GOMORRA 5. Perdono e Tradimento. Il delitto di Pino Buttone, il prezzo fatto pagare al Capitone per il perdono: “Ammazza il tuo amico”

25 Maggio 2019 - 12:16

MARCIANISE (g.g.) – La galleria dei pentiti della camorra di Marcianise che contribuiscono, con i loro racconti, a tracciarne la storia e tutta una serie di moventi, alcuni dei quali inediti che determinarono la “Mattanza delle Mattanze”, una guerra tra i clan Belforte e Piccolo con pochi precedenti e con pochi eguali, forse superata solo da quella tra Nuova Camorra Organizzata e Nuova Famiglia, o anche quella tra i due cartelli del narcotraffico di Secondigliano del Clan Di Lauro e degli Scissionisti, aggregatisi attorno al boss Marino.

Continua la storia con un camorrista a tutto tondo e un poi sui generis: Bruno Buttone. Questi chiarisce, al cospetto dei magistrati della Dda che lo interrogano, che tutto quello che sa sulla nascita della camorra organizzata a Marcianise, sulle scissioni e sulla guerra, lo ha appreso, soprattutto durante la comune detenzione carceraria, da Domenico Belforte. D’altronde non poteva che essere così, perché Buttone, rispetto ai Bifone, agli stessi Belforte, ad Antimo Quaqquarone Piccolo, è espressione di una nuova generazione, giovane negli anni ’90 e non nei ’70 e ’80 com’è stato, invece, per i protagonisti principali della Guerra del Coprifuoco.

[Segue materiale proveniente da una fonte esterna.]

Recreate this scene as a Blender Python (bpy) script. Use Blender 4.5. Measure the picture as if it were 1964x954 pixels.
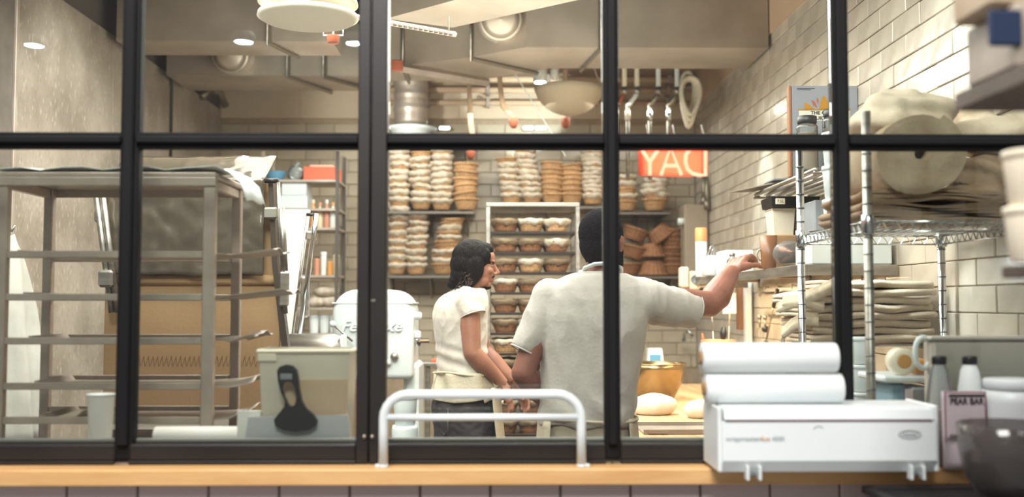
import bpy, bmesh, math, random
from mathutils import Vector, Matrix, noise
PI = math.pi
random.seed(7)
SC = bpy.context.scene
COL = SC.collection
for _o in list(bpy.data.objects):
    bpy.data.objects.remove(_o)

# ------------------------------------------------------------------ camera
F = 1950.0
PITCH = math.atan(103 / F)
YAW = math.atan(27 / F)
CAMZ = 1.46
cd = bpy.data.cameras.new('camera')
cam = bpy.data.objects.new('camera', cd); COL.objects.link(cam)
cam.location = (0, 0, CAMZ)
cam.rotation_euler = (PI / 2 + PITCH, 0, -YAW)
cd.sensor_width = 36; cd.lens = 36 * F / 1964
cd.clip_start = 0.05; cd.clip_end = 100
cd.dof.use_dof = True
cd.dof.focus_distance = 4.3
cd.dof.aperture_fstop = 1.5
SC.camera = cam

# ------------------------------------------------------------------ world, light, exposure; lamps here are unseen, without fixtures
w = bpy.data.worlds.new('world'); SC.world = w; w.use_nodes = True
bg = w.node_tree.nodes['Background']
bg.inputs[0].default_value = (0.62, 0.58, 0.57, 1); bg.inputs[1].default_value = 0.34
SC.view_settings.view_transform = 'Standard'
SC.view_settings.look = 'None'
SC.view_settings.gamma = 1
SC.view_settings.exposure = 0.72
SC.cycles.max_bounces = 8
SC.cycles.transparent_max_bounces = 16
SC.cycles.sample_clamp_indirect = 6

def area(name, loc, size, power, col=(1, .925, .855), tgt=None, sy=None, spread=PI):
    l = bpy.data.lights.new(name, 'AREA'); l.energy = power; l.color = col
    l.shape = 'RECTANGLE'; l.size = size; l.size_y = sy or size; l.spread = spread
    o = bpy.data.objects.new(name, l); COL.objects.link(o); o.location = loc
    if tgt is not None:
        o.rotation_euler = (Vector(tgt) - Vector(loc)).to_track_quat('-Z', 'Y').to_euler()
    return o
def spot(name, loc, tgt, power, col=(1, .95, .9), ang=60, blend=.5, r=.04):
    l = bpy.data.lights.new(name, 'SPOT'); l.energy = power; l.color = col
    l.spot_size = math.radians(ang); l.spot_blend = blend; l.shadow_soft_size = r
    o = bpy.data.objects.new(name, l); COL.objects.link(o); o.location = loc
    o.rotation_euler = (Vector(tgt) - Vector(loc)).to_track_quat('-Z', 'Y').to_euler()
    return o
area('ceiling_fill', (-.4, 5.2, 2.88), 1.9, 60, sy=2.6)  # unseen fill for the whole room, no panel is built
area('ceiling_fill', (0, 7.5, 2.9), 2.6, 22, sy=.5)
area('ceiling_fill', (-1.3, 4.0, 2.9), 1.0, 20)
area('ceiling_uplight', (-.2, 5.4, 2.4), 2.2, 26, (1, .93, .84), tgt=(-.2, 6.0, 5), sy=1.6)
area('table_fill', (.55, 5.2, 2.85), .6, 34, (1, .95, .88), sy=2.2)  # unseen fill over the work table
area('under_shelf_light', (1.42, 5.6, 1.57), .12, 12, (1, .74, .48), sy=1.6)
area('unseen_front_light', (-.7, 1.0, 4.4), 1.2, 76, (1, .96, .92), tgt=(0, 2.6, 1.0))
area('unseen_front_light', (0, -2.5, 5.6), 1.5, 230, (1, .965, .93), tgt=(0, 3.0, 1.3))  # added fill for the faces turned to the front room
area('inner_counter_fill', (-.6, 3.2, 3.3), 2.4, 36, (1, .96, .92), sy=.4)  # added to brighten the things on the inner counter
spot('duct_fill_spot', (-1.2, 5.9, 2.5), (-1.3, 6.9, 3.15), 9, (.82, .95, 1), 60, .8)  # added spots for the cool bright patches on the ducts
spot('duct_fill_spot', (.4, 5.3, 2.4), (.45, 6.1, 3.15), 5, (.85, .95, 1), 60, .9)
spot('linen_fill_spot', (1.3, 3.75, 3.0), (1.55, 3.9, 1.4), 42, (.95, .98, 1), 34, .5)  # added spots to brighten the linen stack and the wall behind
spot('linen_fill_spot', (.7, 3.3, 2.9), (1.4, 3.85, 1.45), 26, (1, .97, .92), 26, .6)
spot('left_wall_spot', (-1.5, 5.2, 3.3), (-2.33, 5.6, 1.7), 38, (1, .96, .9), 95, .8)
spot('left_wall_spot', (-1.6, 3.7, 3.3), (-2.3, 5.2, 1.9), 14, (1, .96, .9), 70, .8)
spot('drum_fill_spot', (-.9, 7.3, 2.9), (-.7, 8.2, 2.95), 22, (1, .95, .9), 100, .6)  # added to lighten the drum front
spot('wall_spot_light', (1.15, 3.5, 3.0), (1.66, 3.72, 2.35), 14, (.84, .96, 1), 46, .6)
spot('wall_spot_light', (1.3, 6.15, 2.95), (1.66, 6.3, 1.9), 55, (.88, .97, 1), 34, .5)
spot('wall_spot_light', (1.3, 3.75, 1.62), (1.66, 3.4, 1.2), 6, (.85, .95, 1), 90, .5)
spot('shelf_spot_light', (-1.2, 6.0, 2.9), (-1.4, 7.4, 1.6), 36, (.95, .98, 1), 60, .5)
spot('shelf_spot_light', (-.95, 4.4, 2.9), (-1.3, 4.7, 1.6), 20, (.95, .98, 1), 50, .5)
spot('basket_spot_light', (.2, 7.2, 2.95), (-.5, 8.3, 2.0), 9, (1, .88, .74), 100, .6)
spot('basket_spot_light', (.35, 7.75, 2.9), (.2, 8.5, 3.15), 26, (.9, .97, 1), 62, .15)
spot('mixer_spot_light', (-.4, 4.9, 2.9), (-.62, 5.5, 1.3), 6, (.92, .98, 1), 40, .5)

# ------------------------------------------------------------------ helpers
def P(px, py, Y):
    fw = Vector((math.sin(YAW) * math.cos(PITCH), math.cos(YAW) * math.cos(PITCH), math.sin(PITCH)))
    rt = Vector((math.cos(YAW), -math.sin(YAW), 0)); up = rt.cross(fw)
    d = fw + rt * ((px - 982) / F) + up * ((477 - py) / F)
    return Vector((0, 0, CAMZ)) + d * (Y / d.y)
def X(px, Y, py=580): return P(px, py, Y).x
def Z(py, Y, px=982): return P(px, py, Y).z

def tag(o, label=None, cat=None, group=None, kind=None):
    if label: o['label'] = label
    if cat: o['category'] = cat
    if group: o['group'] = group
    if kind: o['kind'] = kind
    return o
def empty(name, loc=(0, 0, 0), label=None, cat=None, group=None, kind=None, parent=None):
    o = bpy.data.objects.new(name, None); COL.objects.link(o); o.location = loc
    o.empty_display_size = .05
    if parent: o.parent = parent
    return tag(o, label, cat, group, kind)

class MB:
    def __init__(s): s.v = []; s.f = []; s.sm = []
    def add(s, vs, fs, smooth=False, M=None):
        b = len(s.v)
        s.v += [(M @ Vector(v)) if M else Vector(v) for v in vs]
        s.f += [tuple(b + i for i in f) for f in fs]; s.sm += [smooth] * len(fs)
        return s
    def box(s, x0, x1, y0, y1, z0, z1, b=0.0, M=None):
        x0, x1 = min(x0, x1), max(x0, x1); y0, y1 = min(y0, y1), max(y0, y1); z0, z1 = min(z0, z1), max(z0, z1)
        c = Vector(((x0+x1)/2, (y0+y1)/2, (z0+z1)/2)); h = Vector(((x1-x0)/2, (y1-y0)/2, (z1-z0)/2))
        sg = [(i & 1, i >> 1 & 1, i >> 2 & 1) for i in range(8)]
        if b <= 0:
            vs = [(c[0]+(2*a-1)*h[0], c[1]+(2*q-1)*h[1], c[2]+(2*r-1)*h[2]) for a, q, r in sg]
            return s.add(vs, [(0, 2, 3, 1), (4, 5, 7, 6), (0, 1, 5, 4), (2, 6, 7, 3), (0, 4, 6, 2), (1, 3, 7, 5)], False, M)
        b = min(b, min(h) * .9)
        vs = []
        for g in sg:
            for ax in range(3):
                vs.append(tuple(c[k] + (2*g[k]-1) * (h[k] - (0 if k == ax else b)) for k in range(3)))
        idx = {g: i for i, g in enumerate(sg)}; fs = []
        for ax in range(3):
            o = [k for k in range(3) if k != ax]
            for t in (0, 1):
                ring = []
                for (p, q) in ((0, 0), (1, 0), (1, 1), (0, 1)):
                    g = [0, 0, 0]; g[ax] = t; g[o[0]] = p; g[o[1]] = q
                    ring.append(idx[tuple(g)] * 3 + ax)
                fs.append(tuple(ring))
            for (p, q) in ((0, 0), (1, 0), (1, 1), (0, 1)):
                g = [0, 0, 0]; g[o[0]] = p; g[o[1]] = q; g1 = list(g); g1[ax] = 1
                i, j = idx[tuple(g)] * 3, idx[tuple(g1)] * 3
                fs.append((i + o[0], i + o[1], j + o[1], j + o[0]))
        for i in range(8): fs.append((i*3, i*3+1, i*3+2))
        return s.add(vs, fs, False, M)
    def cbox(s, c, sz, b=0, rot=None):
        M = Matrix.Translation(Vector(c)) @ (rot if rot else Matrix.Identity(4))
        return s.box(-sz[0]/2, sz[0]/2, -sz[1]/2, sz[1]/2, -sz[2]/2, sz[2]/2, b, M)
    def tube(s, pts, r, n=8, closed=False, smooth=True, flat=1.0):
        pts = [Vector(p) for p in pts]; m = len(pts)
        rr = r if isinstance(r, (list, tuple)) else [r] * m
        T = []
        for i in range(m):
            if closed: t = pts[(i+1) % m] - pts[i-1]
            else: t = pts[min(i+1, m-1)] - pts[max(i-1, 0)]
            T.append(t.normalized() if t.length > 1e-9 else Vector((0, 0, 1)))
        a = Vector((0, 0, 1)) if abs(T[0].z) < .9 else Vector((1, 0, 0))
        u = (a - T[0] * a.dot(T[0])).normalized(); vs = []
        for i in range(m):
            u = u - T[i] * u.dot(T[i])
            u = u.normalized() if u.length > 1e-6 else T[i].orthogonal().normalized()
            v = T[i].cross(u)
            for k in range(n):
                an = 2*PI*k/n
                vs.append(pts[i] + (u*math.cos(an) + v*math.sin(an)*flat) * rr[i])
        fs = []
        for i in range(m if closed else m-1):
            j = (i+1) % m
            for k in range(n):
                fs.append((i*n+k, i*n+(k+1) % n, j*n+(k+1) % n, j*n+k))
        if not closed:
            fs.append(tuple(range(n-1, -1, -1))); fs.append(tuple((m-1)*n+k for k in range(n)))
        return s.add(vs, fs, smooth)
    def lathe(s, prof, c=(0, 0, 0), n=20, M=None, smooth=True, fr=None):
        vs = []; fs = []; m = len(prof); c = Vector(c)
        for i, (r, z) in enumerate(prof):
            for k in range(n):
                an = 2*PI*k/n; q = r * (fr(an, i) if fr else 1)
                p = Vector((q*math.cos(an), q*math.sin(an), z))
                vs.append((M @ p if M else p) + c)
        for i in range(m-1):
            for k in range(n):
                fs.append((i*n+k, i*n+(k+1) % n, (i+1)*n+(k+1) % n, (i+1)*n+k))
        if prof[0][0] > 1e-6: fs.append(tuple(range(n-1, -1, -1)))
        if prof[-1][0] > 1e-6: fs.append(tuple((m-1)*n+k for k in range(n)))
        return s.add(vs, fs, smooth)
    def ell(s, c, r, rot=None, n=14, m=9):
        if not hasattr(r, '__len__'): r = (r, r, r)
        vs = []; fs = []
        M = Matrix.Translation(Vector(c)) @ (rot if rot else Matrix.Identity(4))
        vs.append((0, 0, r[2]))
        for i in range(1, m):
            t = PI*i/m
            for k in range(n):
                a = 2*PI*k/n
                vs.append((r[0]*math.sin(t)*math.cos(a), r[1]*math.sin(t)*math.sin(a), r[2]*math.cos(t)))
        vs.append((0, 0, -r[2])); L = len(vs)-1
        for k in range(n): fs.append((0, 1+k, 1+(k+1) % n))
        for i in range(m-2):
            for k in range(n):
                fs.append((1+i*n+k, 1+(i+1)*n+k, 1+(i+1)*n+(k+1) % n, 1+i*n+(k+1) % n))
        b = 1+(m-2)*n
        for k in range(n): fs.append((L, b+(k+1) % n, b+k))
        return s.add(vs, fs, True, M)
    def prism(s, front, back, smooth=False):
        n = len(front)
        return s.add(list(front)+list(back), [tuple(range(n)), tuple(range(2*n-1, n-1, -1))] +
                     [(i, (i+1) % n, n+(i+1) % n, n+i) for i in range(n)], smooth)
    def ext(s, poly, y0, y1):
        return s.prism([(x, y0, z) for x, z in poly], [(x, y1, z) for x, z in poly])
    def plan(s, poly, z0, z1):
        return s.prism([(x, y, z0) for x, y in poly], [(x, y, z1) for x, y in poly])
    def ribbon(s, path, y0, y1, th, ny=6, wob=None):
        # path: (x, z) list; a thick sheet swept along Y
        m = len(path); off = []
        for i in range(m):
            a = Vector(path[max(i-1, 0)]); b = Vector(path[min(i+1, m-1)]); t = (b-a)
            t = t.normalized() if t.length > 1e-9 else Vector((1, 0))
            off.append(Vector((-t.y, t.x)) * th/2)
        vs = []
        for j in range(ny+1):
            y = y0+(y1-y0)*j/ny
            for sgn in (1, -1):
                for i in range(m):
                    p = Vector(path[i])+off[i]*sgn
                    d = wob(p.x, y, p.y) if wob else (0, 0, 0)
                    vs.append((p.x+d[0], y+d[1], p.y+d[2]))
        W = 2*m; fs = []
        for j in range(ny):
            for i in range(m-1):
                a = j*W+i; fs.append((a, a+1, a+1+W, a+W)); a += m; fs.append((a, a+W, a+1+W, a+1))
            for e in (0, m-1):
                a = j*W+e; fs.append((a, a+m, a+m+W, a+W))
        s.add(vs, fs, True); b = len(s.v)-len(vs)
        for j in (0, ny):
            for i in range(m-1):
                a = b+j*W+i; s.f.append((a, a+m, a+m+1, a+1)); s.sm.append(False)
        return s
    def mesh(s, name, recalc=True):
        me = bpy.data.meshes.new(name); me.from_pydata([tuple(v) for v in s.v], [], s.f)
        me.polygons.foreach_set('use_smooth', s.sm)
        if recalc:
            bm = bmesh.new(); bm.from_mesh(me)
            bmesh.ops.recalc_face_normals(bm, faces=bm.faces); bm.to_mesh(me); bm.free()
        me.update(); return me
    def build(s, name, mat, parent=None, label=None, cat=None, group=None, kind=None, loc=None):
        me = s.mesh(name); me.materials.append(mat)
        o = bpy.data.objects.new(name, me); COL.objects.link(o)
        if loc is not None: o.location = loc
        if parent: attach(o, parent)
        return tag(o, label, cat, group, kind)
def attach(o, parent):
    # parents sit unrotated when parts are authored in world space
    o.parent = parent
    pl = Vector((0, 0, 0)); q = parent
    while q: pl += q.location; q = q.parent
    o.location = Vector(o.location) - pl
def inst(me, name, loc, parent=None, rot=None, label=None, cat=None, group=None, kind=None, scale=None):
    o = bpy.data.objects.new(name, me); COL.objects.link(o); o.location = loc
    if rot: o.rotation_euler = rot
    if scale: o.scale = scale
    if parent: attach(o, parent)
    return tag(o, label, cat, group, kind)
def origin_to(o, p):
    p = Vector(p); o.data.transform(Matrix.Translation(-p)); o.location = Vector(o.location)+p; return o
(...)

Quando viene scoperta la sua famosa pen drive, emergono dati che sembrano ordinati, rubricati, organizzati come nel più moderno degli studi di uno o più dottori commercialisti. Già la pen drive, peraltro adottata anche da Michele Zagaria, uno della vecchia guardia ma molto moderno, capace di interpretare il progresso e anche per questo divenuto potentissimo e ricchissimo, rappresenta di per sé, una fotografia emblematica. Bruno

Buttone è un camorrista moderno, proiettato verso il XXI° secolo.

Buttone sottolinea vari aspetti relativi al clan rivale dei Piccolo. Battuti in certi momenti, soverchiati dalla potenza criminale dei Belforte, i Quaqquarone hanno incontrato serie difficoltà ad integrare le perdite con altre affiliazioni marcianisane.

Gli aspiranti criminali locali temevano, infatti, la forza dei Belforte e dunque con i Piccolo non ci andavano. Questi hanno sfruttato la loro scissione dalla NCO per creare rapporti con i gruppi rinnovati del clan dei Casalesi, cioè quelli affermatisi dopo l’omicidio di Antonio Bardellino. Serbatoio di affiliazione e di arruolamento sono state le carceri, dove i Piccolo prendevano i loro soldati tra malavitosi della provincia di Napoli rimasti a corto di quattrini e che comunque furono per la maggior parte di essi ammazzati dai Belforte, quando tentarono di contendergli le estorsioni, soprattutto in attività commerciali che già pagavano i Mazzacane.

Buttone parla anche dell’omicidio del fratello Giuseppe, detto Pino. Una storia che si connette e si intreccia direttamente alla clamorosa decisione di Mimì Belforte di non far ammazzare Felice Napolitano ‘O Capitone, ma di arruolarlo, utilizzando per un certo periodo anche il fattore sorpresa, cioè il fatto che Napolitano continuava, da infiltrato, a stare attorno ai Quaqquarone ma in realtà lavorava, spiandone le mosse, già per i rivali.

Napolitano viene perdonato per l’omicidio di Pino Buttone da lui organizzato a condizione che lui elimini il suo braccio destro, cioè Alfredo Di Giovanni, altro pianificatore del delitto di Pino Buttone. Cosa che puntualmente avviene all’interno di un’auto nella quale Di Giovanni si era seduto tranquillamente ritenendo di stare con i suoi amici e non con i suoi carnefici, cioè lo stesso Felice Napolitano e Antimo Piccolo detto Ben Hur, fedelissimo di ‘O Capitone e omonimo del boss Antimo Piccolo Quaqquarone.

Il passaggio di Felice Napolitano al clan Belforte diventò chiaro nel momento in cui ‘O Capitone organizzò, insieme a Salvatore Belforte, uno degli omicidi più importanti della guerra: quello di Angelo Piccolo, cofondatore dell’omonimo clan insieme all’appena citato fratello Antimo, davanti al locale La Grigliata di Casoria, ad opera di un commando formato dall’altro Felice Napolitano, cioè il cugino di ‘O Capitone, detto Ciavarella, Pasquale Cirillo, un altro killer arrivato da Cercola, quest’ultimo cognato del boss Ciro Sarno, in quanto sposi di due sorelle.